Het programma rond de viering van 150 jaar ‘Snikken en Grimlachjes’ loopt van 20 oktober tot 1 november in Schiedam. Voor een uitgebreid programmaoverzicht kun je terecht op https://ppp.debibliotheekschiedam.nl
Om aan te sluiten bij dit mooie project van de bibliotheek Schiedam, mijn zeer gewaardeerde collega Theo en partners uit Schiedam, plaats ik graag een liefdesgedicht van Piet Paaltjens getiteld ‘Aan Rika’.
.
Aan Rika
.
Slechts éénmaal heb ik u gezien. Gij waart
Gezeten in een sneltrein, die de trein
Waar ik mee reed, passeerde in volle vaart.
De kennismaking kon niet korter zijn.
En toch, zij duurde lang genoeg om mij,
Het eindloos levenspad met fletse lach
Te doen vervolgen. Ach! geen enkel blij
Glimlachje liet ik meer, sinds ik u zag.
Waarom hebt gij van dat blonde haar,
Daar de englen aan te kennen zijn? En dan,
Waarom blauwe ogen, wonderdiep en klaar?
Gij wist toch, dat ik daar niet tegen kan!
En waarom mij dan zo voorbijgesneld,
En niet, als ’t weerlicht, ’t rijtuig opgerukt,
En om mijn hals uw armen vastgekneld,
En op mijn mond uw lippen vastgedrukt?
Gij vreesdet mooglijk voor een spoorwegramp?
Maar, Rika, wat kon zaalger voor mij zijn,
Dan, onder hels geratel en gestamp,
Met u verplet te worden door één trein?
.
Bloemen van ’t veld
Alice Nahon
.
Van mijn broer kreeg ik de bundel ‘Bloemen van ’t veld’ van Alice Nahon. In de serie Vlaamse pockets; Poëtisch erfdeel der Nederlanden verschenen in 1970. Hoewel het uiterlijk van de bundel doet vermoeden dat het hier een pocket uit de jaren vijftig betreft (of ouder) is het toch nog maar 47 jaar oud.

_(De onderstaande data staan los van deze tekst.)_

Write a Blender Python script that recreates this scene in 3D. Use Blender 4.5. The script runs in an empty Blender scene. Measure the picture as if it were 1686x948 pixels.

De inleiding bij deze bundel is geschreven door Karel de Jonckheere. Alice Nahon (1896 – 1933) was een Antwerpse dichter. In Vlaanderen is Nahon wellicht het meest bekend van de versregels van haar Avondliedeke III:
’t is goed in het eigen hert te kijken, nog even vóór het slapengaan, of ik van dageraad tot avond, geen enkel hert heb zeer gedaan’
Haar vader was Nederlander en haar moeder was Vlaams. Zij leed aan chronische bronchitis en depressiviteit en bracht meerdere jaren door in diverse sanatoria, waaronder Tessenderlo. Toch schreef zij in die periode twee dichtbundels: ‘Vondelingskens’ (1920) en ‘Op zachte vooizekens’ (1921), die haar een enorme populariteit bezorgden. Na verblijven in Italië en Frankrijk ging ze vanaf 1927 werken in de stadsbibliotheek van Mechelen. Met de bundel ‘Schaduw’ (1928) wilde ze zich afzetten tegen haar zoetgevooisd imago en tegen de kritiek van onder andere Paul van Ostaijen.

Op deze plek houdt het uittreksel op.